L’économie des plateformes a connu une croissance exponentielle ces dernières années: ses recettes sont passées d’un montant estimé à 3 milliards d’euros en 2016 à environ 14 milliards d’euros en 2020, et le nombre de travailleurs des plateformes devrait atteindre 43 millions d’ici 2025.

Si la croissance des plateformes numériques a bénéficié à la fois aux entreprises et aux consommateurs, elle a entraîné l’apparition d’une « zone grise » pour de nombreux travailleurs des plateformes en ce qui concerne leur statut professionnel. Selon la Commission, quelque 5,5 millions de travailleurs actuellement qualifiés d’indépendants sont en réalité dans une relation de travail avec des plateformes numériques et devraient donc pouvoir bénéficier des mêmes droits sociaux et du travail que ceux qui sont accordés aux travailleurs salariés en vertu du droit de l’Union.

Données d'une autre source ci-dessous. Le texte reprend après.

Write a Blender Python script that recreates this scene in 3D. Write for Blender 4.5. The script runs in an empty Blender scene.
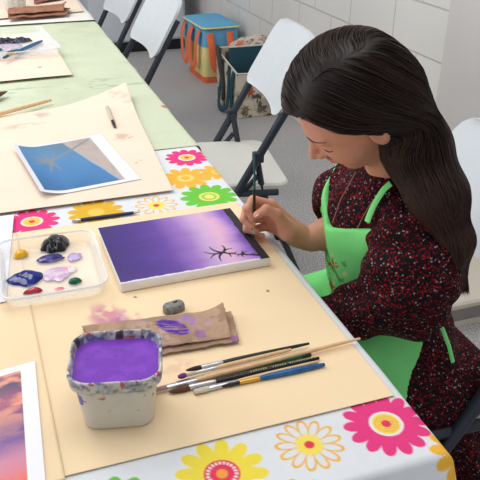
import bpy, bmesh, math, random
import numpy as np
from mathutils import Vector, Matrix
random.seed(7); RNG = np.random.default_rng(7)
S = bpy.context.scene
COL = S.collection
PI = math.pi
T = 0.74                      # table top height

# ------------------------------------------------------------------ camera
YAW, PITCH, ROLL, FPX, CZ = .3443, .4971, .01127, 710., 1.40
def cam_axes():
    cy, sy, cp, sp = math.cos(YAW), math.sin(YAW), math.cos(PITCH), math.sin(PITCH)
    f = np.array([sy*cp, cy*cp, -sp]); r = np.array([cy, -sy, 0.]); u = np.cross(r, f)
    cr, sr = math.cos(ROLL), math.sin(ROLL)
    return cr*r + sr*u, -sr*r + cr*u, f
CR, CU, CF = cam_axes()
cam = bpy.data.cameras.new('camera'); co = bpy.data.objects.new('camera', cam); COL.objects.link(co)
co.matrix_world = Matrix(((CR[0], CU[0], -CF[0], 0), (CR[1], CU[1], -CF[1], 0), (CR[2], CU[2], -CF[2], CZ), (0, 0, 0, 1)))
cam.sensor_width = 36; cam.lens = FPX/480*36; cam.clip_start = .05
S.camera = co
def ray(px, py): return CF + (px-240)/FPX*CR - (py-240)/FPX*CU
def at(px, py, z=T):          # point of the horizontal plane z seen at a pixel
    d = ray(px, py); t = (z-CZ)/d[2]; return (d[0]*t, d[1]*t, z)
def aty(px, py, Y):           # point of the vertical plane y=Y
    d = ray(px, py); t = Y/d[1]; return np.array((d[0]*t, Y, CZ+d[2]*t))

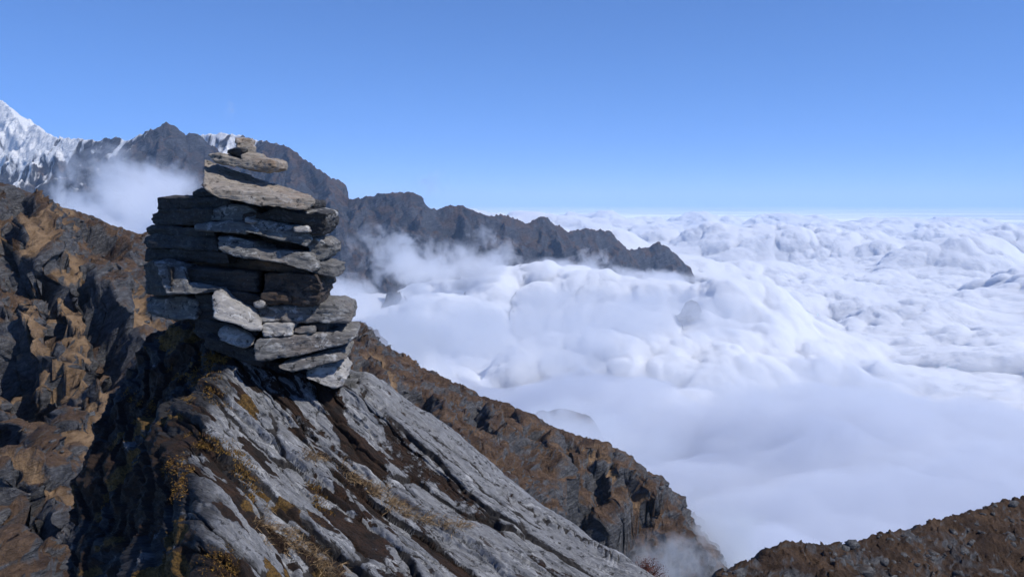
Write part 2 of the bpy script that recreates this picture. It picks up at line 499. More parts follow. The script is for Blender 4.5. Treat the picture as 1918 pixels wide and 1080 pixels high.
mid = [(B, 1.5, SL, 0.0),
       (sp([(40, 363), (70, 430), (110, 480), (150, 560), (200, 640)], .90), .5, 1.5, 0),
       (sp([(0, 420), (40, 430), (60, 470), (110, 520)], .88), .6, 1.5, 0),
       (sp([(-60, 520), (30, 580), (70, 640), (120, 720), (170, 800)], .84), .5, 1.5, 0),
       (sp([(110, 470), (168, 528), (210, 570), (262, 650), (300, 700), (340, 760)], .84), .45, 1.5, 0),
       (sp([(170, 412), (200, 450), (240, 500), (270, 540)], .95), .5, 1.5, 0),
       (sp([(236, 436), (262, 470), (300, 540), (360, 600)], .95), .5, 1.4, 0),
       (sp([(100, 600), (150, 700), (200, 760), (240, 830)], .82), .5, 1.5, 0),
       (sp([(-120, 660), (-20, 740), (60, 800), (150, 860)], .86), .7, 1.2, 0),
       (sp([(-120, 760), (0, 850), (60, 900), (120, 960), (160, 1060)], .72), .7, 1.5, 0),
       (sp([(-60, 950), (20, 1000), (90, 1080), (140, 1200)], .62), .5, 1.5, 0),
       (sp([(667, 632), (690, 700), (740, 780), (820, 840), (900, 900)], .96), .6, 1.5, 0),
       (sp([(787, 722), (830, 790), (900, 850), (980, 940)], .955), .6, 1.8, 0),
       (sp([(868, 726), (900, 790), (960, 860)], .955), .6, 1.6, 0),
       (sp([(970, 770), (1010, 850), (1050, 920), (1100, 1000)], .955), .6, 1.7, 0),
       (sp([(1059, 815), (1080, 870), (1130, 940), (1170, 1000)], .955), .6, 1.8, 0),
       (sp([(1156, 845), (1170, 900), (1200, 970)], .955), .7, 2.0, 0),
       (sp([(1208, 890), (1220, 950), (1250, 1030)], .96), .8, 2.0, 0),
       (sp([(1247, 930), (1262, 990), (1290, 1060)], .97), .9, 1.6, 0)]
nr, na = 560, 900
x, y = polar(95, 900, -40, 22, nr, na)
zc_flat = -ridge_field(x, y, [([np.array((p[0], p[1], 0.0)) for p in B], 1, 1, 0)])
k = smooth(2, 45, zc_flat)
wx = x + k * 9 * fbm2(x / 40, y / 40, 5, 80); wy = y + k * 9 * fbm2(x / 40, y / 40, 5, 85)
z = ridge_field(wx, wy, mid)
# the far side falls away from the crest line, and so does everything past its end
bd = np.full(x.shape, 1e9, np.float32); bz_ = np.zeros_like(bd); bs = np.zeros(bd.shape, bool)
for a, b in zip(B[:-1], B[1:]):
    dx, dy = b[0] - a[0], b[1] - a[1]
    t = np.clip(((x - a[0]) * dx + (y - a[1]) * dy) / (dx * dx + dy * dy), 0, 1)
    ex = x - a[0] - t * dx; ey = y - a[1] - t * dy; d = np.hypot(ex, ey); c = d < bd
    bd = np.where(c, d, bd); bz_ = np.where(c, a[2] + t * (b[2] - a[2]), bz_); bs = np.where(c, (dx * ey - dy * ex) > 0, bs)
cap = bz_ + 1.0 - 1.3 * bd
z = np.where(bs, np.minimum(z, cap), np.where(x > 20, np.minimum(z, bz_ + 1.5 - .50 * bd), z))
far_in = smooth(0, 14, bd)                       # relief fades in away from the crest line
right = smooth(-20, 60, x)

def seen_at(z, pts):
    """Surface points that lie behind the given places of the photograph."""
    cz = y * math.cos(PITCH) - z * math.sin(PITCH)
    qx = 959 + F * x / cz; qy = 540 - F * (y * math.sin(PITCH) + z * math.cos(PITCH)) / cz
    out = []
    for a, b in pts:
        c = np.where((np.abs(qx - a) < 4) & (np.abs(qy - b) < 5))[0]
        if len(c):
            i = c[np.argmin(cz[c])]; out.append(np.array((x[i], y[i], z[i])))
        else:
            out.append(on_slope(a, b, .95))
    return out

# relief is pushed out along the slope's own normal, so walls and hollows keep their shape on steep ground
zs = z.reshape(nr, na).copy()
for _ in range(6):
    zs[1:-1, 1:-1] = (zs[:-2, 1:-1] + zs[2:, 1:-1] + zs[1:-1, :-2] + zs[1:-1, 2:] + zs[1:-1, 1:-1]) / 5
VV_ = np.stack([x.reshape(nr, na), y.reshape(nr, na), zs], 2)
NN = np.cross(np.gradient(VV_, axis=0), np.gradient(VV_, axis=1)); NN /= np.linalg.norm(NN, axis=2, keepdims=True) + 1e-9
NN *= np.sign(NN[..., 2:3]); NN = NN.reshape(-1, 3)
disp = np.zeros_like(z)
u = (x * .80 + y * .45 + z * .25) + 5 * fbm3(x / 32, y / 32, z / 32, 3, 90)
wv = (-x * .45 + y * .8)
for L, H in ((58, 9.0), (25, 4.6), (10.5, 2.2), (4.4, .95)):
    ph = u / L + .7 * fbm2(u / (L * 2.2), wv / (L * 2.6), 3, 91 + L)
    fr = ph - np.floor(ph)
    on = smooth(-.3, .35, n2(u / (L * 2.0) + 9, wv / (L * 2.2), 95 + L))
    disp -= H * (fr - .5) * on * smooth(1.0, .84, fr)
ridge3 = 0; am = 1.0
for i_ in range(5):
    sc = 34 / 2.05 ** i_
    ridge3 = ridge3 + am * (1 - 2.1 * np.abs(n3(x / sc, y / sc, z / sc, 97 + i_))) ; am *= .60
disp += ridge3 * (2.3 + 1.6 * right)
disp += 1.35 * fbm3(x / 7, y / 7, z / 4, 4, 107, .6)

def carve(pts, H, W):
    """A rock wall along an edge with a hollow on its left: deep shade."""
    pl = seen_at(z, pts)
    cx_ = x + 3.0 * fbm3(x / 13, y / 13, z / 13, 3, 160); cy_ = y + 3.0 * fbm3(x / 13, y / 13, z / 13, 3, 163)
    bd_ = np.full(x.shape, 1e9, np.float32); sg = np.zeros_like(bd_); tt = np.zeros_like(bd_); n = len(pl) - 1
    for i_, (a, b) in enumerate(zip(pl[:-1], pl[1:])):
        dx, dy = b[0] - a[0], b[1] - a[1] + 1e-3
        t = np.clip(((cx_ - a[0]) * dx + (cy_ - a[1]) * dy) / (dx * dx + dy * dy), 0, 1)
        ex = cx_ - a[0] - t * dx; ey = cy_ - a[1] - t * dy; d = np.hypot(ex, ey); c = d < bd_
        bd_ = np.where(c, d, bd_); sg = np.where(c, dx * ey - dy * ex, sg); tt = np.where(c, (i_ + t) / n, tt)
    wall = smooth(0, .30 * H, bd_) * (1 - np.clip(bd_ / W, 0, 1)) ** .7
    ends = smooth(0, .10, tt) * smooth(1.0, .88, tt)
    return -H * np.where(sg < 0, wall, 0) * ends + H * .22 * np.where(sg >= 0, 1 - smooth(0, W * .5, bd_), 1 - smooth(0, .30 * H, bd_)) * ends
for pts, H, W in (([(172, 520), (186, 540), (205, 560), (226, 592), (250, 622), (270, 655), (262, 720), (250, 760)], 24, 40),
                  ([(0, 415), (40, 420), (60, 430), (66, 470), (56, 505), (40, 540)], 20, 34),
                  ([(172, 418), (190, 430), (215, 446), (238, 470), (246, 510)], 15, 24),
                  ([(40, 570), (60, 615), (80, 650), (112, 692), (132, 750)], 20, 32),
                  ([(96, 635), (140, 668), (168, 710), (190, 780)], 18, 26),
                  ([(60, 370), (75, 395), (88, 430), (96, 450)], 13, 18),
                  ([(-20, 770), (30, 800), (60, 840), (90, 870)], 12, 20),
                  ([(40, 880), (80, 920), (110, 980), (120, 1040)], 12, 18),
                  ([(810, 745), (822, 790), (836, 830), (860, 860)], 15, 18),
                  ([(905, 770), (920, 800), (938, 830)], 10, 12),
                  ([(1020, 815), (1026, 840), (1035, 868)], 12, 14),
                  ([(690, 690), (710, 730), (735, 760)], 10, 14),
                  ([(1066, 855), (1075, 890), (1090, 915)], 9, 12),
                  ([(1190, 890), (1196, 930), (1205, 970), (1215, 1000)], 14, 16),
                  ([(1130, 880), (1140, 920), (1150, 950)], 10, 13)):
    disp += carve(pts, H, W)
# bands of smooth golden turf
gold = np.zeros_like(z)
for pts, W in (([(-60, 700), (0, 742), (60, 790), (120, 832), (185, 868)], 6), ([(40, 868), (90, 905), (140, 945)], 3), ([(-40, 405), (40, 400)], 4), ([(235, 520), (262, 600), (290, 650)], 5), ([(700, 668), (740, 740), (800, 800)], 6), ([(1100, 850), (1150, 900), (1180, 940)], 5)):
    pl = seen_at(z, pts)
    f_ = -ridge_field(x + 3.5 * fbm2(x / 9, y / 9, 3, 170), y + 3.5 * fbm2(x / 9, y / 9, 3, 171), [([np.array((q[0], q[1], 0.0)) for q in pl], 1, 1, 0)])
    gold = np.maximum(gold, smooth(W, W * .5, f_) * smooth(-.35, .1, fbm3(x / 12, y / 12, z / 12, 4, 173)))
disp = disp * far_in * (1 - .72 * gold) + (.9 * ridge3 + 1.0) * (1 - far_in)
x = x + NN[:, 0] * disp; y = y + NN[:, 1] * disp; z = z + NN[:, 2] * disp
mat_mid = rock_grass('mid_rock', 1.0, rock=(.045, .046, .052), rock2=(.155, .155, .162), grass=(.064, .041, .031), grass2=(.175, .112, .070), gmin=.56, gmax=.85)
terrain_mesh('mountain_slope', x, y, z, nr, na, mat_mid, 2.2, 7, 100, kind='structure')
add_attr(bpy.data.objects['mountain_slope'], 'turf', gold)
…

Par ailleurs, l’utilisation d’algorithmes dans le travail via une plateforme a soulevé des questions quant au traitement des données relatives aux travailleurs et à la transparence et à la responsabilité dans la prise de décision.

La Commission a publié sa proposition de directive le 9 décembre 2021, dans les buts suivants:

  • veiller à ce que les travailleurs des plateformes aient – ou puissent obtenir – le bon statut professionnel au regard de leur véritable relation avec la plateforme de travail numérique et aient accès aux droits applicables en matière de travail et de protection sociale
  • garantir l’équité, la transparence et la responsabilité de la gestion algorithmique dans le cadre du travail via une plateforme
  • renforcer la transparence, la traçabilité et la connaissance des évolutions du travail via une plateforme et améliorer le respect des règles applicables à toutes les personnes exécutant un travail via une plateforme, y compris celles qui exercent des activités transfrontières

Les ministres de l’emploi et des affaires sociales ont marqué leur accord sur l’orientation générale du Conseil lors de leur session du 12 juin 2023. Les négociations avec le Parlement européen ont débuté le 11 juillet 2023 et se concluent par l’accord intervenu ce jour.